Swing Trading System

Any Swing Trading System involves shorter time frames than the daily charts; this generally means trading from the 240, 60, and 15 minute charts. The time you could be in a swing trade can range from hours to days, and the trade can be a trend trade or a counter-trend trade. Often swing trades are counter-trend trades as they take advantage of the secondary moves that often follow extended impulsive (trend) moves.


The term swing trade comes from the trader’s action of swinging long or short. Swing traders in general are less concerned with long-term trends than with waiting for setups or patterns on the chart that they recognize. Some swing traders are in the market all the time as they take every buy and sell signal in their trading plan. They know that although they will have losers (draw-downs), by being properly capitalized and using sound money management, they will be in a position to catch the biggest moves.


Swing traders, like all technical traders, always should have stops placed that are based on a percentage of the account size or risk capital and structure on the chart. Like position traders, swing traders need to keep their stops far enough away from price to avoid being knocked out of positions prematurely by day-to-day volatility and must be willing to hold their trades through scheduled fundamental news releases.

There are probably nearly as many swing trading systems employed in the markets as there are traders who use them successfully. The one thing they all have in common is that they trade higher time frames than day traders do, and it matters little to them whether they are long or short or are going with or against the long-term trend.
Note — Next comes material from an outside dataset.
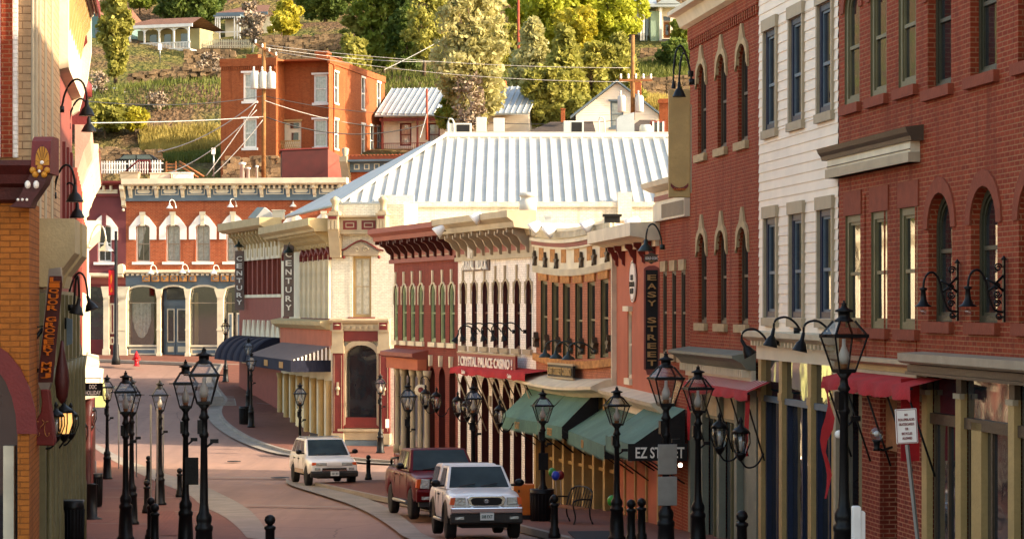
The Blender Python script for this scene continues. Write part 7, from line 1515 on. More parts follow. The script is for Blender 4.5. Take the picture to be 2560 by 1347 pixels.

Because they have to check their positions only periodically, they don’t have to be on the screen when they are in the market, though they do need to be able to monitor their positions and look at charts occasionally to gauge their strategies. These are the traders who can make trading decisions on the basis of a look at a chart on a portable device or cell phone or have the computer send their cell phones an alert or text message when the price gets to a certain level or a technical indicator gives a signal they rely on. They also rely on trailing stops and OCO (order cancels order) orders and other automated features on current trading platforms.